Your second book looks at the criminalization of poor children in a rapidly industrializing Puerto Rico. How does it build upon your prior work?

For my first book, I was able to access letters from children to the governor of Puerto Rico in the early 1950s demanding the right to go to school. These letters often asked for scholarship money to meet their basic needs for shoes, bus fare and cafeteria lunch. Not every child who wanted a scholarship was granted one; during the 1940s and ’50s, public schools could not accommodate the growing number of school-age children. In turn, urban children who were not in school instead worked in public spaces, like restaurants and bars, and as vendors in plazas and city streets. For my second book, I wanted to look specifically at these children. Many ended up on the street, and then in adult jails. These were not criminals; these were children trying to survive poverty with nowhere to go.

Historians think a lot about the present and future, not just the past. What should be included in future history books about the Puerto Rico of today?

Puerto Rico is undergoing a bottom-up, grassroots revolution.

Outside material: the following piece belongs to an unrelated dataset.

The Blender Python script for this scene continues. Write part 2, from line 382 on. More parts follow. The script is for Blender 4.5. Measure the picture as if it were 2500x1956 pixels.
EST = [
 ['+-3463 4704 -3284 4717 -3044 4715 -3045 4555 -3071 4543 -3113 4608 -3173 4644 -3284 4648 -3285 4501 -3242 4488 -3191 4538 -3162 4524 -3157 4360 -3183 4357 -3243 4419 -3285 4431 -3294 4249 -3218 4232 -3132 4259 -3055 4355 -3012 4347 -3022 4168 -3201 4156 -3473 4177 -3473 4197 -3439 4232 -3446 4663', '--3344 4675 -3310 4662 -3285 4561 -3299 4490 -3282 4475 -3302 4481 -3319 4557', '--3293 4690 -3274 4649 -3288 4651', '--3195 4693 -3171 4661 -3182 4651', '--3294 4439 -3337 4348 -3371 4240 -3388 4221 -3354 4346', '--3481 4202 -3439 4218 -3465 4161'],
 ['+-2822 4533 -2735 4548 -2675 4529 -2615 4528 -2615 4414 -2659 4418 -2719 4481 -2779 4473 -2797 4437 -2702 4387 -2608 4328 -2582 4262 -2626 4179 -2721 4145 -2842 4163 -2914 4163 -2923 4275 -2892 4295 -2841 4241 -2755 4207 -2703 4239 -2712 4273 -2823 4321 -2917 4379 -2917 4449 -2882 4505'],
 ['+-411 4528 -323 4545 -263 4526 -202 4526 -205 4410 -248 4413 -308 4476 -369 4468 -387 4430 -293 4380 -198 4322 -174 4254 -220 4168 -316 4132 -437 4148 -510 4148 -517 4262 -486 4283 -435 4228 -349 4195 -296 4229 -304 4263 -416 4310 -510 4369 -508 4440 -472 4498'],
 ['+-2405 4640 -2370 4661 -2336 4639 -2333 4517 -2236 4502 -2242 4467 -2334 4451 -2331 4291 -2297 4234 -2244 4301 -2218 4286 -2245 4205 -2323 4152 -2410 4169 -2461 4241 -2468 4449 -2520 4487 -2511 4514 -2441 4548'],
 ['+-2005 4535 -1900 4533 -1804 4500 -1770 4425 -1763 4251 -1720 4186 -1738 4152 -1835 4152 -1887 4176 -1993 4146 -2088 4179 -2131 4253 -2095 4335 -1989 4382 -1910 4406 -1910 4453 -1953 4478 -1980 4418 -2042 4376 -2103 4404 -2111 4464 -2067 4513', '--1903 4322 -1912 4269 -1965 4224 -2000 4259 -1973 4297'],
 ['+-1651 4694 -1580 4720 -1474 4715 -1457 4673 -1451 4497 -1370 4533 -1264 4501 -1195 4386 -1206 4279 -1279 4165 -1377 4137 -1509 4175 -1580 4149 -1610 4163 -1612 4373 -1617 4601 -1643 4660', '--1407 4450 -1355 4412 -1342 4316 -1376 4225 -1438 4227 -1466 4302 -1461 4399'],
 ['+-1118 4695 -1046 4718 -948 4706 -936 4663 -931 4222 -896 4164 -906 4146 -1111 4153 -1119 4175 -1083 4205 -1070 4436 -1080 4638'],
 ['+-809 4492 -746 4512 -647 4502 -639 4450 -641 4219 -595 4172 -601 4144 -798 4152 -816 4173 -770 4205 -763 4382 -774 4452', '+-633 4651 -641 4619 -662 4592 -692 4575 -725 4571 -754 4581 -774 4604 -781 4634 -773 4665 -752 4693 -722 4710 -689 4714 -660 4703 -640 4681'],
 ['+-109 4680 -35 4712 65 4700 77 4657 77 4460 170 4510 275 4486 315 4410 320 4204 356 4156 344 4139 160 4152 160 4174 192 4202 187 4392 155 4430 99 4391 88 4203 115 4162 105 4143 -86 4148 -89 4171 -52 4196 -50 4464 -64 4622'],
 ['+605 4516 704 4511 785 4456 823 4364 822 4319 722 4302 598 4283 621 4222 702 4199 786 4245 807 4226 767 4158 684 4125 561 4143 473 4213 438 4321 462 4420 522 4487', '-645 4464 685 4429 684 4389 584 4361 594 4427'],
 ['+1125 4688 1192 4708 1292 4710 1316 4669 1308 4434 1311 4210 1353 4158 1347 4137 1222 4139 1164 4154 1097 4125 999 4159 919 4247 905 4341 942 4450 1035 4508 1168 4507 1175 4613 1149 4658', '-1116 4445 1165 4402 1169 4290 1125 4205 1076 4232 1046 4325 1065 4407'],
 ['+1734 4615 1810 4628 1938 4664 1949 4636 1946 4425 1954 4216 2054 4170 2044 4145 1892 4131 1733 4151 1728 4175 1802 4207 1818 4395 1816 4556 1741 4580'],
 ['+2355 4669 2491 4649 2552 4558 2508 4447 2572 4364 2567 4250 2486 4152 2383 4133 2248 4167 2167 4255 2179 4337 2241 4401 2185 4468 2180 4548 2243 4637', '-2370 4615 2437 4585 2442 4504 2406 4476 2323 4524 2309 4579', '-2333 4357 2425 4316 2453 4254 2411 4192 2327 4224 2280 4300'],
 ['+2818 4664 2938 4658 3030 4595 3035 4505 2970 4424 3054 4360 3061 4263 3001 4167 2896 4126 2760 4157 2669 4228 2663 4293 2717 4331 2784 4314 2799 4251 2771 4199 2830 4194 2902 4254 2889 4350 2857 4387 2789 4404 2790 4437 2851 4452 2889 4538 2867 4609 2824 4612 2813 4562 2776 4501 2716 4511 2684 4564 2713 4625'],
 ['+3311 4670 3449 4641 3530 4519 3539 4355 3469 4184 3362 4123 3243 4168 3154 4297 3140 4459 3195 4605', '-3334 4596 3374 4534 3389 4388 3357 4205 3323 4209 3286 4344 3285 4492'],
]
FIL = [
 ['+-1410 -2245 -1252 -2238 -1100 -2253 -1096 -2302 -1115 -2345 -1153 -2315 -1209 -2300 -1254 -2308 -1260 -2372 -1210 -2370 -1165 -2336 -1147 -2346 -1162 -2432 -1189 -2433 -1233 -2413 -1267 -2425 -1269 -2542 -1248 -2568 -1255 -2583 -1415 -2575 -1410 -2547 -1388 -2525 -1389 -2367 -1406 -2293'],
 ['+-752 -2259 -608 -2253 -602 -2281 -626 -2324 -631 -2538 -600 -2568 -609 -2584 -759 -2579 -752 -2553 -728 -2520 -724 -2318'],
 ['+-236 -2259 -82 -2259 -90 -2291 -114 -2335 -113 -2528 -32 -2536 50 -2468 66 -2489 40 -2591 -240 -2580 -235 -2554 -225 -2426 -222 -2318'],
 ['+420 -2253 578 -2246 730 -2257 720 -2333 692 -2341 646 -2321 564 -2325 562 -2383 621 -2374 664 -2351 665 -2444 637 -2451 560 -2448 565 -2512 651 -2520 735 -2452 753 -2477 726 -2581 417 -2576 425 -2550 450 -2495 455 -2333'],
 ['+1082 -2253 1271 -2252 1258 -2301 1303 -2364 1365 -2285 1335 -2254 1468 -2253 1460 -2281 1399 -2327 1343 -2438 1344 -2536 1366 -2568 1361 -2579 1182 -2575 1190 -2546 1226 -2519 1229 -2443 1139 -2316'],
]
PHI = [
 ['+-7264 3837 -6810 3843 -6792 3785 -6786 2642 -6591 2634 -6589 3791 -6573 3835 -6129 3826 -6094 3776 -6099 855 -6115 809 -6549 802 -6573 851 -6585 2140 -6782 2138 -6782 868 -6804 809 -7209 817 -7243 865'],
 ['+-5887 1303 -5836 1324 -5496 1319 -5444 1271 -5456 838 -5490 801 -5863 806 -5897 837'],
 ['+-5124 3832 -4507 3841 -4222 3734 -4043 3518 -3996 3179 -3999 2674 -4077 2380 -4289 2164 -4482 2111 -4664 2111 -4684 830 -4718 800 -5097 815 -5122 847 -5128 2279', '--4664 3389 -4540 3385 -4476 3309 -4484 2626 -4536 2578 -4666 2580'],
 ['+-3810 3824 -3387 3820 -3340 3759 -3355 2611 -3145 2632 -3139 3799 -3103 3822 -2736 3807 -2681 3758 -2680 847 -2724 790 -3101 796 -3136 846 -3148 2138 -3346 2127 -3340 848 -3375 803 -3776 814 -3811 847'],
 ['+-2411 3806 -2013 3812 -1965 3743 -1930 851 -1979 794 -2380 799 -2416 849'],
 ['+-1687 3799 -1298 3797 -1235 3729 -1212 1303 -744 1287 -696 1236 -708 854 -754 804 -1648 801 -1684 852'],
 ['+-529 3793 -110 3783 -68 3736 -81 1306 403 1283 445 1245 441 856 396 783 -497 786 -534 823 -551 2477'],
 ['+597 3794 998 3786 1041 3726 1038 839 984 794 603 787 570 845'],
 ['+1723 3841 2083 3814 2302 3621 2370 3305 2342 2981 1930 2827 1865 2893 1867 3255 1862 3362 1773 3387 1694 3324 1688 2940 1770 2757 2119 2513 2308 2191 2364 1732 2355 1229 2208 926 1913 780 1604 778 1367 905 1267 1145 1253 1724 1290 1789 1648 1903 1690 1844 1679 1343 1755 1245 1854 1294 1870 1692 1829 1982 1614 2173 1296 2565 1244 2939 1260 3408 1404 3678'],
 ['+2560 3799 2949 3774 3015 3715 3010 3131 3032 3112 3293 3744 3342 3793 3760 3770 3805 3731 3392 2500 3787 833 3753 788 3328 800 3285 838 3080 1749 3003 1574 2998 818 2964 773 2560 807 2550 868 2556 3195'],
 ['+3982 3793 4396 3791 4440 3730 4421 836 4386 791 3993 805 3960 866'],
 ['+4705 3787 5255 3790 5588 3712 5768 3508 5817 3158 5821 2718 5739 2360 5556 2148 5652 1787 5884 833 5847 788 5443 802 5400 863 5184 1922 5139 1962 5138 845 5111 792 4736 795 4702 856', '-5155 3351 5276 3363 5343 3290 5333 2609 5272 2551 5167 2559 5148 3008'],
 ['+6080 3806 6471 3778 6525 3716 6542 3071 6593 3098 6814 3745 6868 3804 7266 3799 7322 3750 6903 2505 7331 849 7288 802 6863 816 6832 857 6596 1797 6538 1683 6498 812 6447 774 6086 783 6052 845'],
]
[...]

Not with a capital R—there’s no overthrow of government necessarily—but poverty, inequality, lack of access to well-paying jobs, and open corruption on behalf of the government have caused Puerto Rican adolescents and young adults to say, “Enough.” This new generation of organizers is explicitly antiracist and feminist. Many are women and nonbinary persons who are criticizing patriarchy and femicide. Many are environmentalists. And they have worked to make it clear that Puerto Rico is a colony of the U.S., not a free and independent state. Puerto Rico is a different place today because of the social movement of young people, who have organized to keep the government accountable. I hope that future historians who look at today acknowledge that this is a history of youth—young adults in their 20s and 30s. The history of Puerto Rico today is not a history of policymakers. It’s a history of a grassroots revolt.